E tal não se resume à proposta de redução de fundos. Tão ou mais grave é a proposta de taxa de cofinanciamento baixar dos actuais 85% dos montantes elegíveis (obrigando a um esforço mínimo de 15 % de verbas nacionais/regionais) para os 70%. Ainda que a mais recente proposta majore essa taxa para 75% no caso das Regiões Ultraperiféricas, trata-se de um avanço insuficiente.

Reduzir a actual taxa de 85% para Regiões com constrangimentos permanentes ao nível da competitividade significa obrigar a um esforço orçamental que se revelará incomportável, resultando, no final da linha, uma taxa de execução baixíssima. Ou seja, a União Europeia até pode aportar um envelope volumoso de ajudas que, obrigando a um compromisso de 25 ou 30 % (um aumento até ao dobro do que até aqui) a Região não as conseguirá aplicar. Ou seja, é como se não o recebêssemos.
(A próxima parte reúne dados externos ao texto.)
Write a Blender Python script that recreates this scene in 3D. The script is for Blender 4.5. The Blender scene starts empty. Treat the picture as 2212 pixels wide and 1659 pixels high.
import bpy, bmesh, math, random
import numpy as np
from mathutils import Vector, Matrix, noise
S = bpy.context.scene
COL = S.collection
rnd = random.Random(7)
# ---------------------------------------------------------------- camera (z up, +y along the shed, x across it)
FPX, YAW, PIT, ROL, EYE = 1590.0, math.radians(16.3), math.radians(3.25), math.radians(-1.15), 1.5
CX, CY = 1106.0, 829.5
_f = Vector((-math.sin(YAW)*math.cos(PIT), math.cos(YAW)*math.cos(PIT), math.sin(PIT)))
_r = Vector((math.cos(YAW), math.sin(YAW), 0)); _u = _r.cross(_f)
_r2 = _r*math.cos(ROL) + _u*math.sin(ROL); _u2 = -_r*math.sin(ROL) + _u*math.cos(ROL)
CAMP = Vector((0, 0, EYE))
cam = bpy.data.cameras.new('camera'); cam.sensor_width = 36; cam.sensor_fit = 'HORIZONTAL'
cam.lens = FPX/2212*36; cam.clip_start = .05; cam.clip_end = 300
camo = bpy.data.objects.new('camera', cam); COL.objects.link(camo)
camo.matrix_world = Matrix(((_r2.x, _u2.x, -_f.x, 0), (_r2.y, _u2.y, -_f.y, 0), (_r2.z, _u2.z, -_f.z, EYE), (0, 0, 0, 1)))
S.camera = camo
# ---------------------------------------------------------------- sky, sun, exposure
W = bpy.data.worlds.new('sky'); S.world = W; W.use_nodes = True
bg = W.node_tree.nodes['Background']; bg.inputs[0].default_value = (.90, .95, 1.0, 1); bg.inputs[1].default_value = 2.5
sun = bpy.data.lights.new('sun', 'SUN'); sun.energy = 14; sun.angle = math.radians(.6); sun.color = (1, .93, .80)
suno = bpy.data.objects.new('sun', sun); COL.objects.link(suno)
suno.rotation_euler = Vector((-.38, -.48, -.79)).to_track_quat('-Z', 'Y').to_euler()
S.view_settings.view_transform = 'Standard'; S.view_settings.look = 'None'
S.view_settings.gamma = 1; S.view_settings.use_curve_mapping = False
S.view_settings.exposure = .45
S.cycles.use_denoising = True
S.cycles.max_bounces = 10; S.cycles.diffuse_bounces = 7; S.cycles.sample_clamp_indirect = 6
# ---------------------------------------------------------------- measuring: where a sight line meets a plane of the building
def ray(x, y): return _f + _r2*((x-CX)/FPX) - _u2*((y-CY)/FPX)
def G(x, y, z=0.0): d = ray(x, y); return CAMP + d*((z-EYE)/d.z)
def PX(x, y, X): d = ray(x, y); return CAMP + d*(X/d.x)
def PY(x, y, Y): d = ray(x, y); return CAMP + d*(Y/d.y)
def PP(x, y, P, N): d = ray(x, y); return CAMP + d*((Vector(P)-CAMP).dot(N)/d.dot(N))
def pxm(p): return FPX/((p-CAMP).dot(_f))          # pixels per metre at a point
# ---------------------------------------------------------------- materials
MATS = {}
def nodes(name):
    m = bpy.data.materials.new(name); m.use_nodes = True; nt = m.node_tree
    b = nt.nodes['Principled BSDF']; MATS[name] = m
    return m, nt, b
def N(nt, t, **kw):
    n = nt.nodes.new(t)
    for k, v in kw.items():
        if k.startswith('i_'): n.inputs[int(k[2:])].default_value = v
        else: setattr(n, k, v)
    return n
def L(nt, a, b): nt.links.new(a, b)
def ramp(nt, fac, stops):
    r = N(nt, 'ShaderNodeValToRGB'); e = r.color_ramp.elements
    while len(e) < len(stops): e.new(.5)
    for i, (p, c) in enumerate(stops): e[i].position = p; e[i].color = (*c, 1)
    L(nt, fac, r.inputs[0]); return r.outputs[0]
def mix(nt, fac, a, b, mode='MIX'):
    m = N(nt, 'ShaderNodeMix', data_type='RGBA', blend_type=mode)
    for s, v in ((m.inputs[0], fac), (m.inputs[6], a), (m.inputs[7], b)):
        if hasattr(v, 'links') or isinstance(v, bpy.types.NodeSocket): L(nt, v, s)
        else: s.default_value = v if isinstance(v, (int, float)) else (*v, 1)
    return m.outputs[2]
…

Do mesmo modo é fundamental que o início e final do novo quadro orçamental não venha minado à partida, devendo-se assegurar as actuais taxas de pré-financiamento e permitindo que o phasing out se mantenha numa execução até três anos após o término do programa (n+3)  ao invés da redução para um n+2, até porque estas Regiões demoram naturalmente mais tempo a passar do estágio de compromisso para o de execução.

É imperioso sublinhar que não há alternativa à manutenção da Política de Coesão como principal Instrumento de Investimento da União Europeia.

É impensável encontrar outras fontes de financiamento alternativas aos cerca de 3 mil e 800 milhões de euros que a Região beneficiou desde 1989.

Assim, muito do que será o futuro da Madeira joga-se nas negociações que decorrem, até agora sem sucesso.

Aliás, não há memória de a poucos meses do início do novo ciclo orçamental ainda se verificar um impasse como o presente. Cabe ao Governo da República a manutenção da irredutibilidade neste processo, com o devido acompanhamento das  autoridades regionais.

Se pensarmos no que já recebemos, há 3 mil e 800 milhões de razões para estarmos preocupados.